In the Museo di Roma (Palazzo Braschi) near the Piazza Navona, a special exhibition on "Roma medievale: Il volto perduto della città" is on show until 5 February. The exhibition is worthwhile for long stretches, but it weakens somewhat the further you go. It begins with the great basilicas of Rome and then deals with topography, everyday life, liturgy, etc. and ends with the medieval vedute of the 19th century. Unfortunately, in many cases only facsimiles are exhibited, but one is used to that by now because of the insurance sums. Original frescoes rescued from churches in the 19th century are important elements of the exhibition.

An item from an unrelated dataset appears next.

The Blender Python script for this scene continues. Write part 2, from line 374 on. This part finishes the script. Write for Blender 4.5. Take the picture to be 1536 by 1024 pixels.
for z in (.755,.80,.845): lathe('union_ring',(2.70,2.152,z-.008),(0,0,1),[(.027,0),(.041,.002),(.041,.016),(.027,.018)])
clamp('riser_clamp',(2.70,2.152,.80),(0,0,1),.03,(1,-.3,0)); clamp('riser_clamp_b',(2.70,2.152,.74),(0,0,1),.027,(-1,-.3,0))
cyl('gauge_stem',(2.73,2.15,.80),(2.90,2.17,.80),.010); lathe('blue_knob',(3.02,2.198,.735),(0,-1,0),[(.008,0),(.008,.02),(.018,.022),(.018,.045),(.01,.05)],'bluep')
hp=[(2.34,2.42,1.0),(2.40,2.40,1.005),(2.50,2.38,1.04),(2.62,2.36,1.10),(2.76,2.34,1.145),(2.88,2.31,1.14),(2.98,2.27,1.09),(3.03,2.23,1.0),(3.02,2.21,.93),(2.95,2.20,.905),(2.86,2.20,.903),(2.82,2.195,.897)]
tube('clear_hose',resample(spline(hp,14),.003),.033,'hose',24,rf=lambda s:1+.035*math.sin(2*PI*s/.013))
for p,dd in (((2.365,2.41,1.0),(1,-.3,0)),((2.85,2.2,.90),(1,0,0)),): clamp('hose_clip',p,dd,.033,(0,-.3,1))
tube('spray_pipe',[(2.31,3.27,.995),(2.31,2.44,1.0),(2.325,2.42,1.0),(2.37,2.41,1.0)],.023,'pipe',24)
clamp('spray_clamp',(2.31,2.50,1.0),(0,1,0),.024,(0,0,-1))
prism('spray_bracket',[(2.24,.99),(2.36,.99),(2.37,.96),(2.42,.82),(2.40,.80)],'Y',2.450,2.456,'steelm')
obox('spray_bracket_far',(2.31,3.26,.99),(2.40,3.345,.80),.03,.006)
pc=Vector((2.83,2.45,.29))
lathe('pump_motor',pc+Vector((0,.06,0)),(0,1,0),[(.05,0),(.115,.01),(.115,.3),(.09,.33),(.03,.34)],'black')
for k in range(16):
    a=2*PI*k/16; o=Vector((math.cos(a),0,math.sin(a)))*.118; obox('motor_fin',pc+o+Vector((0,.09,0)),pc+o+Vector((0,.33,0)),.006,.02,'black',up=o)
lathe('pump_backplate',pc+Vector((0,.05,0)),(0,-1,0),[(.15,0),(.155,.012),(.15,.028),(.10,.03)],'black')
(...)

But the real benefit is only to be had with the very solid catalogue (28 euros), which at the same time also shows which reconstructions and other objects one would actually need as a visitor to the exhibition in order to fully understand it. Sometimes you only see fragments that a non-specialist can only understand with difficulty and place in the whole (for example, the liturgical furnishings or John VII's Lady Chapel in Old St. Peter's). 

Otherwise, however, one must praise the exhibition as such. As the preface says, it goes back to the initiative of the Chair of Medieval Art at the Sapienza. It is about the appreciation of a period that almost no longer exists in Rome's inventory of monuments. As is so often the case in art history, the innovators always destroy what precedes them. The Baroque destroyed the Middle Ages and the nationally charged archaeological euphoria about antiquities of the 19th century dealt the final blow to the Middle Ages, so that one would actually have liked to have heard a word of self-criticism about the destruction of the 19th/20th century.  

Now one can only warn against the new barbarians who destroy historicism, neo-Romanesque and neo-Gothic with stupid contempt.